Abstract

ABSTRACT On 3 August 1581, the Lancashire gentleman Alexander Hoghton made a will which mentions a servant named ‘William Shakeshafte’. Many biographies of Shakespeare, including Stephen Greenblatt’s Will in the World, believe that this record refers to William Shakespeare of Stratford-upon Avon in Warwickshire, then aged 17, while other biographies flatly disagree. Defining questions of Shakespeare’s religious, geographical, and dramatic affiliations, it is perhaps the most important crux of Shakespeare’s early biography. This essay reconsiders a rival candidate to be Shakeshafte, the William Shakeshaft of Preston and Cadley (fl.1562–1609) who is recorded in Preston at the date of the will.
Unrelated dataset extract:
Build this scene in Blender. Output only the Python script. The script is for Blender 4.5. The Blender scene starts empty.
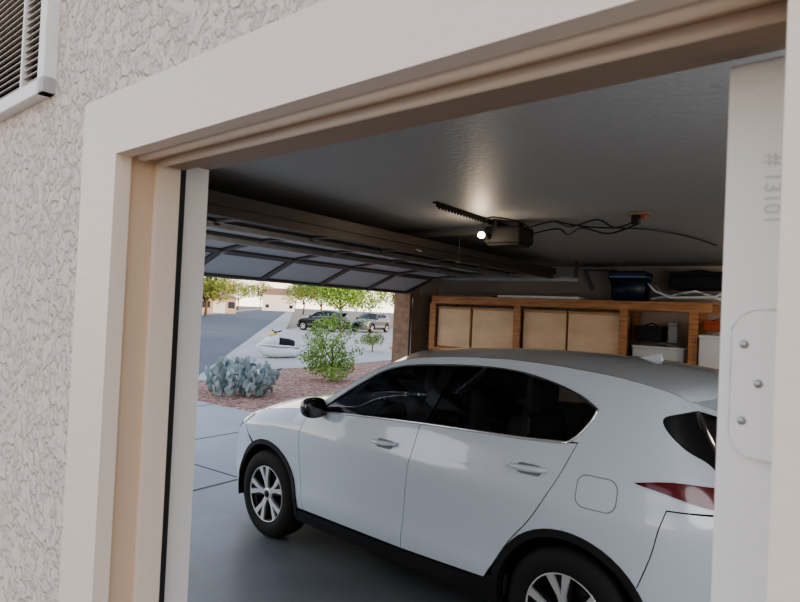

First reviewing the current state of the debate around the Shakeshafte theory, it then offers biographical sketches of the ten annuitants other than Shakeshafte, putting them into the context of the list of servants given by the will. It describes the William Shakeshaft, or rather William Shakeshafts, recorded in Preston in 1582, and their multiple possible links to the will. Building on work by Glyn Parry, it argues that the Shakeshafts have multiple links to the Hoghtons; and to some of the other annuitants; and also have themselves a possible involvement in drama.